■ JOB ■
Look for the string "Write" in every line, and copy each line that has it.

Scene modeling code data:
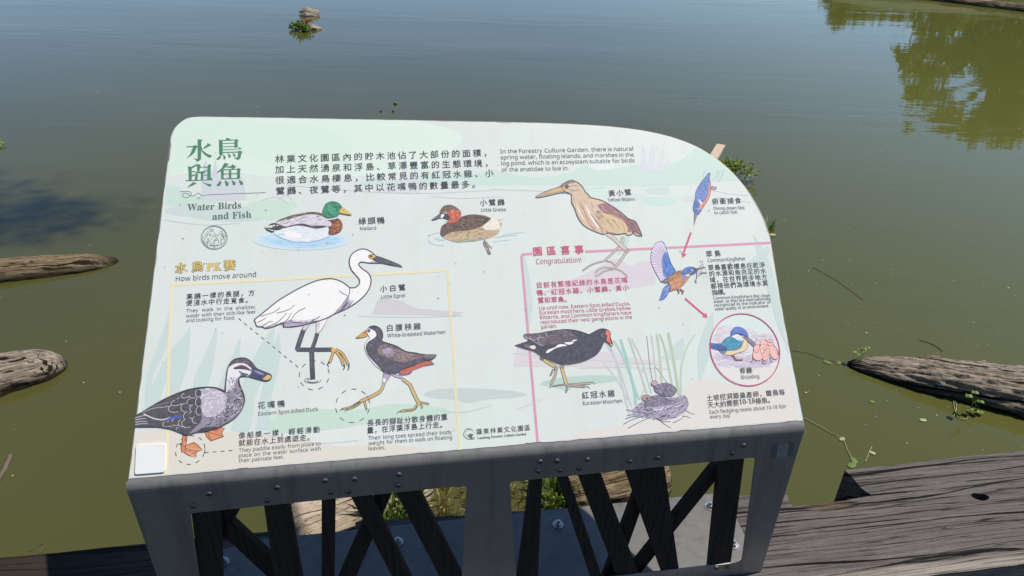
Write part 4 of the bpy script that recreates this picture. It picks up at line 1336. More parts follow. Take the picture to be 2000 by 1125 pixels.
p = A.poly("180,652! 290,665 400,670 380,760 300,790 180,752!", '#2f62ac', out='#22304a', ow=7); A.hatch(p, 20, 80, 8, ['#6a9ad8', '#1f3c80'], .1, .1)
p = A.poly("330,800! 500,800 650,790 760,740 820,600 880,600 900,690 860,790 700,850 560,890 420,870", '#ebd0a0', out='#3a2c30', ow=9)
A.poly("330,800! 480,800 470,850 420,865", '#5c8aa8')
p = A.poly("380,670! 440,590 560,520 700,540 780,600 790,680 740,760 600,790 450,800 320,790", '#3292b6', out='#223a54', ow=8)
A.hatch(p, 90, 80, 10, ['#2468a0', '#58b8bc', '#2a7cac', '#4aa4c4', '#1f6a94'], -.75, .25)
p = A.poly("300,720 380,690 500,760 420,810 320,790", '#23407c'); A.hatch(p, 15, 60, 8, ['#4a70b8', '#142654'], .2, .2)
A.poly("570,515! 650,480 760,505 860,540 885,585 760,595 690,555 620,550", '#f0d8cc'); A.poly("580,520! 650,485 690,500 640,540", '#f6f4f6'); A.poly("640,550 700,520 800,565 785,610 690,590", '#cfe0f2')
p = A.poly("565,512! 575,420 640,350 720,340 810,370 880,440 912,535! 840,520 760,475 680,475 600,510", '#5270cc', out='#26305e', ow=8)
A.hatch(p, 80, 50, 9, ['#3a52b4', '#80a4e4', '#4a68d0', '#6c98d8'], .5, .4)
A.ell(765, 488, 34, 18, '#2a2030', .3)
A.poly("785,535! 900,545 1045,655 1165,790! 1115,805 1000,715 870,590", '#8c8492', out='#2c2834', ow=8)
A.line("800,545 900,590 1040,720 1120,795", 8, '#3a3440')
for d in ("610,885 640,950 700,985 800,980", "640,960 690,995", "570,895 620,900 640,940"): A.tube(d, 24, '#b4644a', '#5a2c28', 7)
CK = '#8c4c54'
for x, y, a, b, ro, c in ((1390, 815, 78, 165, -.35, '#f0bcb2'), (1330, 650, 80, 50, .4, '#f0beb6'), (1095, 880, 105, 115, 0, '#f2c2ba'), (1245, 840, 75, 165, .1, '#efb4ac'), (1205, 650, 78, 68, .5, '#f4c8c0'), (1095, 640, 58, 55, 0, '#d2c6d4'), (1200, 740, 70, 60, 0, '#f2bfb8'), (1190, 800, 45, 60, .3, '#f6d0c8'), (1070, 760, 60, 80, .3, '#eeb8b0')):
    p = A.ell(x, y, a, b, c, ro, out=CK, ow=8); A.hatch(p, 8, 50, 9, ['#dc9a94', '#fadcd4', '#e8a8a0'], 1.3, .4)
for d in ("1000,930 990,1000 950,1030", "1180,1000 1200,1050 1250,1060", "1330,920 1340,980 1380,1020", "1240,600 1300,640 1380,650", "1390,680 1480,790 1500,880", "1195,840 1220,790 1190,770"): A.line(d, 12, CK)
A.arc(cc, rad, 0, 2 * math.pi, 2.0 * .00091, '#cf4a7a', 90)
A.done()

# --- nest with chicks and reeds
A = Art('nest_drawing', 'two grey moorhen chicks on a twig nest among reeds', .00105, seed=8).fr(1180, 640, 5.625)
for d, w_, c in (("0,390 130,560 215,700 260,790", 12, '#cdd6d8'), ("30,190 110,330 170,520 230,780 290,985", 13, '#c6ced6'), ("70,220 150,400 220,620 300,870", 8, '#d2cfdb'), ("100,140 160,230 240,400 300,560 380,790", 21, '#abcdbe'), ("180,130 240,330 290,520 330,700 345,850", 26, '#93cac4'), ("268,110 320,260 390,480 470,730", 17, '#bccab8'), ("298,118 400,330 460,520 520,720", 13, '#c3cec2'), ("465,90 480,220 500,420 530,590", 5, '#5d5866'), ("518,80 540,250 555,430 570,590", 12, '#c9cacd'), ("575,70 600,230 618,420 630,610", 23, '#bfcbb2'), ("608,70 660,210 700,400 745,640", 18, '#b6c6ac'), ("702,55 740,250 780,470 820,745", 27, '#b6c9a8'), ("995,80 920,190 860,360 840,530 845,750", 17, '#c0d0c2')):
    A.line(d, w_ + 3, '#a3aab0'); A.line(d, w_, c)
for d in ("560,430 610,490 690,610", "390,780 420,720 445,680"): A.line(d, 4, '#6c6a76')
A.poly("310,900! 400,820 560,770 760,770 880,745 925,820 900,910 790,985 620,1012 430,985 330,970", '#a69eb4')
nest = A.pts("290,900 360,830 560,770 760,770 890,745 935,820 905,915 790,990 620,1020 430,1000 290,985")
A.hatch(nest, 130, 130, 6, ['#3a3046', '#d8d2e2', '#5c526c', '#c4bcd2', '#463c56'], lambda x, y: (x - 620) / 340 * -.75, .35)
for d in ("210,1060 330,1000 480,960", "260,1105 380,1040 500,985", "600,1010 660,1060 735,1105", "880,900 930,930 990,955", "860,970 900,975 950,992", "755,1045 830,1010 880,970", "240,900 320,920 420,930", "230,1000 300,980 380,970", "880,745 900,790 915,830", "830,840 880,760", "900,860 930,835", "580,1000 640,1030 730,1032", "250,965 330,950"): A.line(d, 6, '#4a4058', taper=.5)
p = A.poly("440,840! 480,770 600,745 700,785 735,840 640,890 520,885 450,875", '#786f8a', out='#3a3246', ow=5); A.hatch(p, 60, 40, 5, ['#3a3246', '#b4acc2', '#544a62'], .3, .6)
p = A.poly("540,640! 600,622 690,610 770,650 792,700 740,755 640,745 560,705", '#7c728c', out='#332b3e', ow=5); A.hatch(p, 80, 36, 5, ['#332b3e', '#b8b0c6', '#544a62', '#28202f'], .9, .4)
A.ell(550, 612, 36, 30, '#c2a0aa', out='#44384a', ow=5); A.ell(460, 772, 50, 34, '#a8828c', out='#44384a', ow=5); A.ell(470, 780, 14, 10, '#2c2430')
A.line("420,800 445,790", 6, '#d08a90', smooth=False); A.line("512,640 530,625", 7, '#3a2c3a', smooth=False)
A.hatch(A.pts("420,860 560,880 740,840 900,780 900,840 740,900 560,930 400,910"), 40, 150, 7, ['#e0dae8', '#3a3046', '#bdb4cc'], lambda x, y: (x - 620) / 340 * -.7, .2)
A.done()

# --- little egret
A = Art('bird_drawing', 'white little egret standing on one leg with yellow toes', .00112, seed=9).fr(560, 620, 10)
A.tube("335,235 270,420 215,595", 80, '#3a3650', '#191524', 12); A.tube("195,628 400,632 640,632 890,630", 74, '#3a3650', '#191524', 12); A.ell(212, 605, 48, 56, '#46415c')
A.tube("600,310 555,460 495,630", 66, '#3a3650', '#191524', 12); A.tube("487,630 495,800 500,980 512,1215", 82, '#36324a', '#191524', 12); A.ell(490, 640, 46, 50, '#423d58')
A.line("560,380 505,560", 14, '#6c6884'); A.line("300,330 240,500", 12, '#6c6884'); A.line("480,720 490,1000", 12, '#5c5874')
A.poly("322,150! 470,120 390,235 350,262 312,250", '#cfc4d8', smooth=False, out='#221c2e', ow=11); A.poly("578,90! 830,-20! 690,240 600,325 575,270", '#efebec', smooth=False, out='#221c2e', ow=11)
A.hatch("590,110 640,70 640,240 600,300", 18, 70, 8, ['#b4a6c2', '#8c7c9c'], 1.6, .15)
for d in ("910,670 880,780 835,890", "940,640 1040,760 1080,850 1112,940", "950,625 1080,700 1160,830 1205,930"): A.tube(d, 46, '#e0ac4e', '#221c2e', 12)
A.ell(915, 640, 46, 42, '#e0ac4e')
for d in ("840,870 800,920 825,970", "1115,920 1130,980 1100,1025", "1210,920 1215,980 1192,1040"): A.line(d, 34, '#1e1a28', taper=.6)
A.fr(480, 480, 6.25)
body = "105,905! 250,790 400,670 600,550 760,470 900,420 1050,405 1170,440 1270,515! 1340,510 1388,462 1382,405 1300,310 1265,220 1280,130 1340,70 1430,40 1520,70 1590,130! 1690,215! 1500,212 1410,200 1380,230 1420,280 1500,340 1530,420 1510,520 1440,620 1330,710 1210,780 1080,835! 1000,880 860,930 700,970 560,992 460,992! 455,940 350,985 250,1010 200,992 140,985 120,940"
p = A.poly(body, '#f4f2f1')
A.poly("460,990! 455,940! 560,925 700,935 860,925 1000,878 860,932 700,972 560,992", '#b9a6c8')
A.poly("1080,833! 1160,760 1230,640 1262,590 1250,680 1200,770", '#b2a0c2'); A.poly("1510,208! 1570,180 1640,205 1660,213", '#c8bcd6')
A.hatch("1100,820 1210,700 1250,620 1340,680 1250,760", 36, 110, 5, ['#4a4060', '#7c6c94', '#2c2438'], -.85, .12)
A.hatch("140,960 350,960 560,900 760,900 900,870 860,920 560,960 250,1000", 50, 70, 5, ['#8c7ca0', '#b8acc8', '#5c5070'], -.35, .15)
for d in ("180,865 260,840 340,815", "345,815 390,780 420,755", "380,825 470,800 545,770 600,720", "730,760 660,790 600,840 560,910 570,940", "455,945 520,890 560,820", "250,1000 380,940 450,880 500,820", "145,940 200,910 250,885", "905,860 850,900 800,920", "1270,515 1265,590 1230,650 1160,740 1080,833", "1145,550 1180,580 1240,610", "560,935 700,945 880,915", "190,990 270,940 330,920"): A.line(d, 9, '#3a3446', taper=.3)
q = A.pts(body); A.line(q + [q[0]], 14, '#35303f', smooth=False)
A.poly("1560,138! 1600,128 1720,168 1880,235 1912,265! 1760,240 1620,205 1545,165", '#403e50', out='#262432', ow=6); A.line("1580,160 1750,205 1900,262", 6, '#6a6880')
A.poly("1498,122 1550,108 1590,132 1550,162 1510,152", '#d9aa44', out='#4a3a20', ow=6); A.ell(1527, 130, 17, 15, '#3c3a36'); A.ell(1527, 130, 8, 8, '#0c0c0c')
A.fr(0, 0, 1)
for rx, ry in ((10, 3.6), (16, 5.2)):
    A.line([(611 + rx * math.cos(t), 743 + ry * math.sin(t)) for t in [i * .35 - .3 for i in range(14)]], .9, '#5a5a60', smooth=False)
A.done()

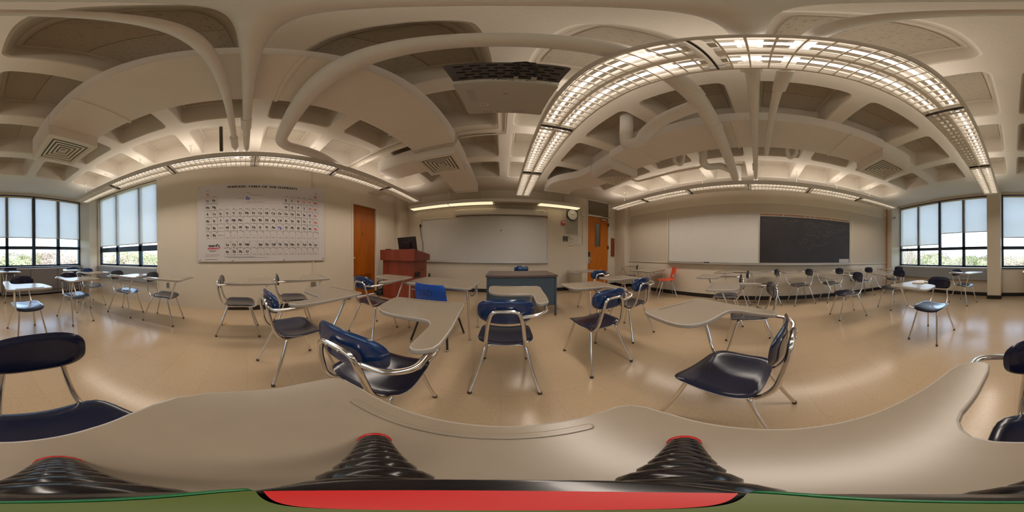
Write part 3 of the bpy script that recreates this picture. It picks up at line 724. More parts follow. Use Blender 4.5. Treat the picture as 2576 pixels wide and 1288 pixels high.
lan = ["La Ce Pr Nd Pm Sm Eu Gd Tb Dy Ho Er Tm Yb Lu".split(), "Ac Th Pa U Np Pu Am Cm Bk Cf Es Fm Md No Lr".split()]
num = {}
allsym = "H He Li Be B C N O F Ne Na Mg Al Si P S Cl Ar K Ca Sc Ti V Cr Mn Fe Co Ni Cu Zn Ga Ge As Se Br Kr Rb Sr Y Zr Nb Mo Tc Ru Rh Pd Ag Cd In Sn Sb Te I Xe Cs Ba La Ce Pr Nd Pm Sm Eu Gd Tb Dy Ho Er Tm Yb Lu Hf Ta W Re Os Ir Pt Au Hg Tl Pb Bi Po At Rn Fr Ra Ac Th Pa U Np Pu Am Cm Bk Cf Es Fm Md No Lr Rf Db Sg Bh Hs Mt Ds Rg Cn Nh Fl Mc Lv Ts Og".split()
for i, s in enumerate(allsym): num[s] = i+1
RED = set("H He N O F Ne Cl Ar Kr Xe Rn".split()); BLU = {"Br", "Hg"}; FNT = set("Tc Pm Rf Db Sg Bh Hs Mt Ds Rg Cn Nh Fl Mc Lv Ts Og Np Pu Am Cm Bk Cf Es Fm Md No Lr".split())
gl = new_bm(); tx = new_bm()
def gline(y0, z0, y1, z1, w=.003, b=None):
    b = b or gl
    box(b, min(y0, y1)-w/2, max(y0, y1)+w/2, min(z0, z1)-w/2, max(z0, z1)+w/2, .0252, .0262, M=PM @ Matrix.Translation((-.3365, -.955, 0)))
def bold(s, sz, y, z, mi, w, k=.0035):
    for q, d_ in ((-1, 0), (0, .0002), (1, .0004)): text(tx, s, sz, pu(y+q*k, z, .0265+d_), mi, w)
def cell(y, z, h, s):
    for a in ((y, z, y+CW, z), (y, z-h, y+CW, z-h), (y, z, y, z-h), (y+CW, z, y+CW, z-h)): gline(*a)
    if s in ("La-Lu", "Ac-Lr"):
        text(tx, s, .042, pu(y+CW/2, z-h*.52), 0, .85); return
    mi = 1 if s in RED else 2 if s in BLU else 4 if s in FNT else 0
    bold(s, .070, y+CW*.47, z-h*.52, mi, .80)
    text(tx, str(num[s]), .02, pu(y+CW-.02, z-.02), 0, 1.2)
    box(tx, y+.035, y+CW-.035, z-h+.013, z-h+.017, .0258, .0266, 0, M=PM @ Matrix.Translation((-.3365, -.955, 0)))
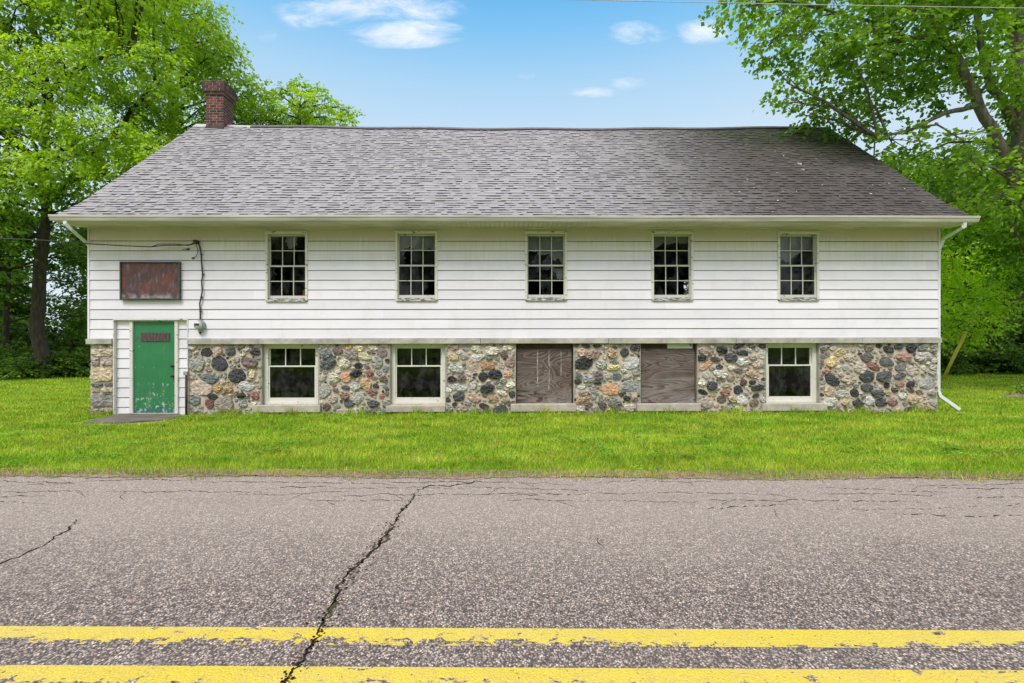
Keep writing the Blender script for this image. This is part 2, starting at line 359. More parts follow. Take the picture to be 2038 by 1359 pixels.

■ WRITTEN REPLY ■
Write part 4 of the bpy script that recreates this picture. It picks up at line 1336. More parts follow. Take the picture to be 2000 by 1125 pixels.
Write part 3 of the bpy script that recreates this picture. It picks up at line 724. More parts follow. Use Blender 4.5. Treat the picture as 2576 pixels wide and 1288 pixels high.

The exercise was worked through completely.